What is a qualified tuition reduction? A qualified tuition reduction can be anything from a partial to full waiver of tuition. A qualified tuition reduction may be structured in a number of ways. In most cases it is based on need and may be accounted for as financial aid, compensation, or benefit. It may also be used as a cash grant to cover tuition expenses at another school.

How does IRS treat qualified tuition reduction?

An eligible educational institution can exclude the amount of a qualified tuition reduction it provides to an employee from the employee’s wages. According to the IRS, an eligible educational institution is “an institution that maintains a regular faculty and curriculum and normally has a regularly enrolled body of students in attendance at the place where it carries on its educational activities.”

The rules for determining if a tuition reduction is qualified, and therefore tax free, are different if the education provided is below the graduate level or is graduate education. A tuition reduction for undergraduate education generally qualifies for this exclusion if it is for one of the following types of individuals:

  1. A current employee,
  2. A former employee who retired or left on disability,
  3. A widow or widower of an individual who died while an employee,
  4. A widow or widower of a former employee who retired or left on disability, or
  5. A dependent child or spouse of any individual listed in these categories.

A tuition reduction for graduate education qualifies for this exclusion only if it is for a graduate student who performs teaching or research activities for the educational organization.

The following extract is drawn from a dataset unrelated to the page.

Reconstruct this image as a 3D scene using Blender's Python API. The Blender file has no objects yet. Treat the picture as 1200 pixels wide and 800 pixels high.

Qualified tuition reductions apply to officers, owners, or highly compensated employees only if benefits are available to employees on a nondiscriminatory basis. This means that the tuition reduction benefits must be available on the same basis to each member of a group of employees, which is defined by the employer. This classification must not discriminate in favor of owners, officers, or highly compensated employees.

Section 414(q) of the Internal Revenue Code details two tests for determining if an employee is a Highly Compensated Employee (HCE ) – an ownership test and a compensation test. An employee is considered an HCE if he or she satisfies either of these tests:

  • Ownership Test: Generally, an employee that is a 5% owner at any time during the current plan year, also known as the determination year, or the 12-month period immediately preceding the determination year, also known as the lookback year.
  • Compensation Test: An employee who has received compensation from the employer in excess of $80,000 during the lookback year, and, if elected by the employer, is in the top 20% of employees ranked by compensation for the lookback year. The employer may make the election for any year and it will be applicable for all subsequent years until it is revoked. There is no filing or reporting requirement with the service. However, the plan document must be consistent with the election, so a plan amendment may be required to reflect the election, depending upon the terms. For more information, please see Sections IV, V and VII of Notice 97-45.

An employer with a non-calendar year plan can elect to have the lookback year be the calendar year that begins with or within the 12-month period immediately preceding the determination year. This election may not be made for the ownership test. The requirements for making a calendar year election are set forth in Section V of Notice 97-45.